Similar proposals were made for safety reasons before and after the 9/11 attacks. Although citizen activists defeated each of them, the council now has approved such a plan, saying it is required by the U.S. Environmental Protection Agency. Opponents argue the plan, estimated at more than $200 million, is not needed. They want the council to postpone it while the EPA completes a review of the rule requiring the replacement of the reservoirs.

Such ongoing controversies have been aggravated by council decisions to spend water and sewer rate funds on projects that opponents argue are not directly related to the core missions of the two bureaus. They include public toilets, remodeling a building in Gov. Tom McCall Waterfront Park for the Rose Festival Association and the purchase of a large tract of undeveloped land owned by Riverview Cemetery in Southwest Portland.

The chief supporters of the most recent initiative petition are veterans of these fights. Floy Jones is the co-founder of Friends of the Reservoirs, a grassroots group that has championed the open reservoirs for years. Kent Craford is the spokesman for the Portland Water Users Coalition, which represents large water users opposed to the high rate increases. Jones and Craford also are involved in Citizens for Water Accountability, Trust and Reform, which sued the city in Multnomah County Circuit Court because of the water and sewer spending. That lawsuit is still pending.

Jones and Craford now represent a new group, Portlanders for Water Reform, which filed the most recent initiative petition. Several supporters attended the Thursday news conference announcing the initiative. One was Keith Vernon, president of American Property Management, an apartment and redevelopment company owned by Joe Weston. Another was Tom Keenan, president of Portland Bottling, which bottles sodas and energy drinks.

The council stirred things up even more last year by unanimously agreeing to support

fluoridating the water before the first public hearing on the issue.

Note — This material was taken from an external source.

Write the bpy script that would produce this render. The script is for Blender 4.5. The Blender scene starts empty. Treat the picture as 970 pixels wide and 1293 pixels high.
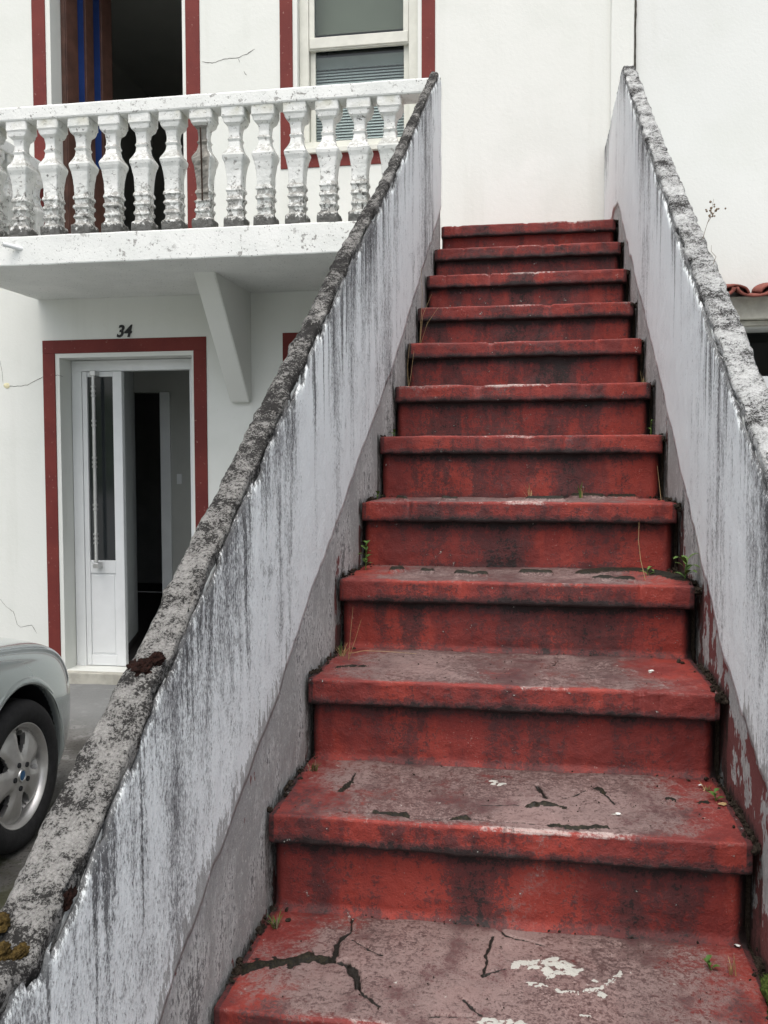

In response, the Clean Water Portland Referendum Committee collected enough signatures to refer it to the May 2014 ballot. The council then voted 3 to 2 to move the election up a year, with commissioners Saltzman and Amanda Fritz opposing the decision. Despite the shortened campaign period, opponents easily defeated the plan.

The opponents also filed an initiative petition to prevent the council from ever fluoridating the water. They suspended collecting signatures on it during the ballot measure campaign. A steering committee now is deciding whether to proceed with the initiative or draft another one, according to one of its leaders, Kimberly Kaminski, executive director of Oregon Citizens for Clean Drinking Water.

“All options are on the table. The committee should make its decisions soon,” Kaminski says.

New leaders, new issues

A majority of the council came out against the most recent initiative immediately after it was filed. Fish called it “the most serious threat to the Bull Run Watershed in over 115 years.” Fritz said, “Now is the time to discuss new directions under new leadership, rather than hoping for different decisions to be made by unknown, untested future Utility District politicians promoting their own particular agendas.”

And Commissioner Steve Novick said, “What you’re likely to wind up with is an obscure board that nobody pays attention to except a few corporate special interests, and they’ll push that board to cut rates for corporations at the expense of residential ratepayers.”

Bob Sallinger, conservation director for the Audubon Society of Portland, also came out against it. That could ultimately be significant because many environmentalists opposed the fluoridation plan.